L'explication de l'écart constaté en 2013 est donc la même que pour les écarts observés en 2008 et 2009 : le retournement de la conjoncture économique. Le référé de la Cour des comptes sur les prévisions de recettes fiscales publié en mars dernier le confirme : les écarts, à la baisse ou à la hausse, entre prévision et exécution de recettes correspondent à des périodes de ralentissement ou d'accélération de la croissance.

La Cour des comptes a elle-même sous-estimé les moins-values de recettes dans ses prévisions. Dans son rapport sur la situation et les perspectives des finances publiques de juin 2013, elle estimait que, sur la base d'une croissance du PIB de 0,1 %, les risques de moins-values de recettes fiscales par rapport à la prévision du programme de stabilité étaient compris entre 0 et 4 milliards d'euros. La croissance a finalement atteint 0,3 % et, en dépit de cette activité plus soutenue, la moins-value constatée par rapport à la prévision du programme de stabilité a atteint 6 milliards d'euros, soit moitié plus que la prévision la plus pessimiste de la Cour.

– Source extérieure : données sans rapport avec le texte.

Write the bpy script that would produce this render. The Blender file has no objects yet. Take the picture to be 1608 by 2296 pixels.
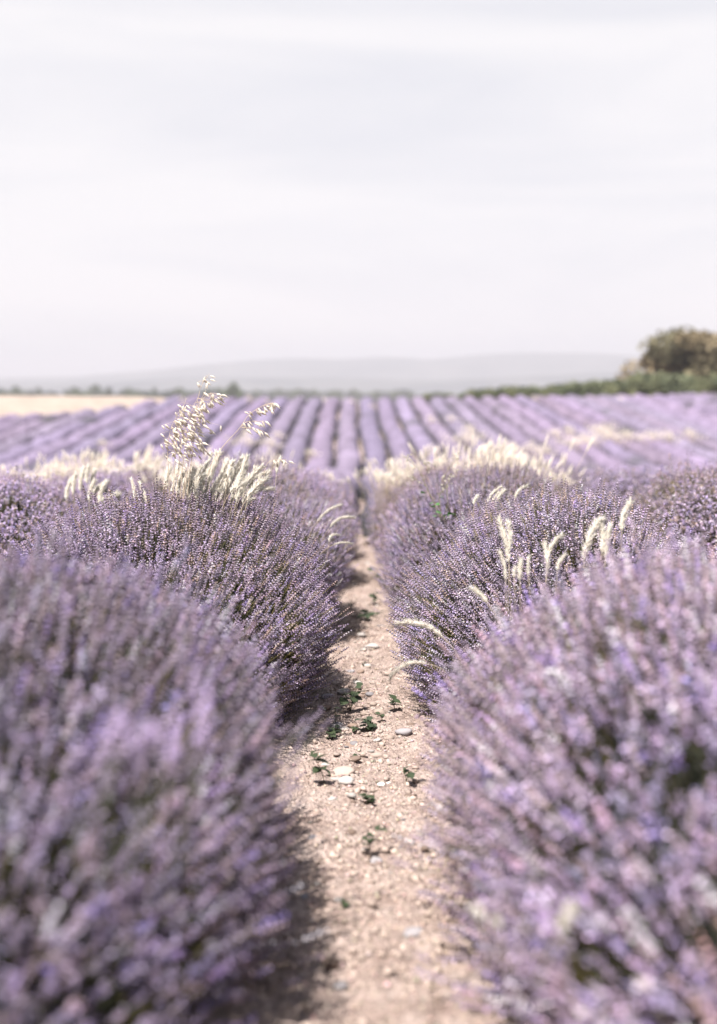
import bpy, math, random
import numpy as np
from mathutils import Vector, Matrix

random.seed(7)
rng = np.random.default_rng(11)
R = math.radians
scene = bpy.context.scene
COL = scene.collection

# ------------------------------------------------------------------ camera, world, sun, exposure
F_PX = 2655.0          # focal length in units of a 1608 x 2296 view of the photograph
PITCH = R(5.76)
CAM = Vector((0.0, 0.0, 1.40))
cd = bpy.data.cameras.new('camera')
cam = bpy.data.objects.new('camera', cd)
COL.objects.link(cam)
cam.location = CAM
cam.rotation_euler = (math.pi / 2 - PITCH, 0, 0)
cd.sensor_fit = 'VERTICAL'
cd.sensor_height = 43.24
cd.sensor_width = 30.28
cd.lens = 50
cd.clip_start = 0.02
cd.clip_end = 20000
cd.dof.use_dof = True
cd.dof.focus_distance = 5.9
cd.dof.aperture_fstop = 1.25
scene.camera = cam

SUN_EL, SUN_AZ = R(64), R(210)     # azimuth clockwise from +y: behind the camera, to the left
SUN_DIR = Vector((math.sin(SUN_AZ) * math.cos(SUN_EL), math.cos(SUN_AZ) * math.cos(SUN_EL), math.sin(SUN_EL)))
sl = bpy.data.lights.new('sun', 'SUN')
sl.energy = 5.0
sl.angle = R(0.6)
sl.color = (1.0, 0.93, 0.86)
so = bpy.data.objects.new('sun', sl)
COL.objects.link(so)
so.rotation_euler = SUN_DIR.to_track_quat('Z', 'Y').to_euler()
so.location = (-3, -5, 12)

world = bpy.data.worlds.new("World")
scene.world = world
world.use_nodes = True
nt = world.node_tree
nt.nodes.clear()
def wn(t, **k):
    n = nt.nodes.new(t)
    for a, b in k.items(): setattr(n, a, b)
    return n
w_out = wn('ShaderNodeOutputWorld')
w_sky = wn('ShaderNodeTexSky', sky_type='NISHITA', sun_disc=False, sun_elevation=SUN_EL, sun_rotation=SUN_AZ)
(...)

Pour conclure sur cette question, je souhaite contester formellement les doutes sur la sincérité de la prévision. La sincérité ne s'apprécie pas au regard de l'écart entre la prévision et l'exécution, sans quoi le budget 2009 serait sans doute le plus insincère de l'histoire. Elle est une notion juridique précisément définie : l'article 32 de la LOLF dispose que la sincérité s'apprécie « compte tenu des informations disponibles ». La prévision de la LFI a été fixée compte tenu des informations disponibles à l'automne 2012, puis actualisée tout au long de l'année pour prendre en compte les informations nouvelles : d'abord lors du programme de stabilité, pour intégrer l'effet base découlant de l'exécution 2012 moins bonne que prévu ; ensuite à l'occasion du dépôt du PLF 2014, pour prendre en compte les résultats de l'acompte de juin d'impôt sur les sociétés et les premières émissions d'impôt sur le revenu ; enfin, en LFR de fin d'année, pour intégrer les informations obtenues par les premières régularisations d'impôt sur le revenu. J'ajoute que le Conseil constitutionnel, saisi du grief d'insincérité par les sénateurs de l'opposition, l'a rejeté.

Enfin, sur les comptes de l'État pour l'année 2013, le travail d'amélioration de la qualité de nos comptes, engagé depuis la mise en oeuvre de la LOLF, s'est poursuivi avec la certification des comptes de l'État. Cinq réserves ont été émises cette année, soit deux de moins que l'année précédente, la réserve sur l'évaluation du patrimoine immobilier de l'État et celle sur les passifs non financiers ayant été levées. Nous sommes désormais parvenus, grâce à un gros effort de l'ensemble des administrations concernées, à un suivi fiable des engagements hors bilan de l'État, sujet auquel votre Commission s'est déjà intéressée. Cet apport majeur de la comptabilité patrimoniale de l'État nous permettra de piloter efficacement nos engagements dans les années à venir. Je rappelle que la France est le seul État de la zone euro dont les comptes sont certifiés, ce qui est un gage de crédibilité supplémentaire pour les investisseurs internationaux.

L'assainissement des finances publiques s'est poursuivi en 2013 : le déficit public a continué à se réduire, le déficit structurel a retrouvé son plus bas niveau en une décennie, la dépense a été strictement maîtrisée. Pourtant, compte tenu de la dégradation de la conjoncture économique et de son impact sur les recettes publiques et sur leur élasticité, le déficit structurel a été, en 2013, supérieur de 0,5 % à la prévision de la loi de programmation des finances publiques, conduisant au déclenchement de la procédure de correction des écarts.

La loi organique de 2012 impose au Gouvernement de tenir compte de cet écart dans le projet de loi de finances pour 2015. Toutefois, dès les textes financiers rectificatifs qui seront prochainement déposés, le Gouvernement proposera à la représentation nationale un ensemble de mesures conduisant à la réalisation de 4 milliards d'euros d'économies dès 2014 pour entamer la résorption de l'écart constaté en 2013. Cet effort, qui porte sur l'ensemble des administrations publiques, sera complété dans les textes financiers pour 2015 qui, selon la trajectoire du programme de stabilité, devront prévoir 21 des 50 milliards d'euros d'économies annoncées par le Gouvernement.

J'anticipe toutefois sur les discussions que nous aurons dans les semaines et les mois à venir.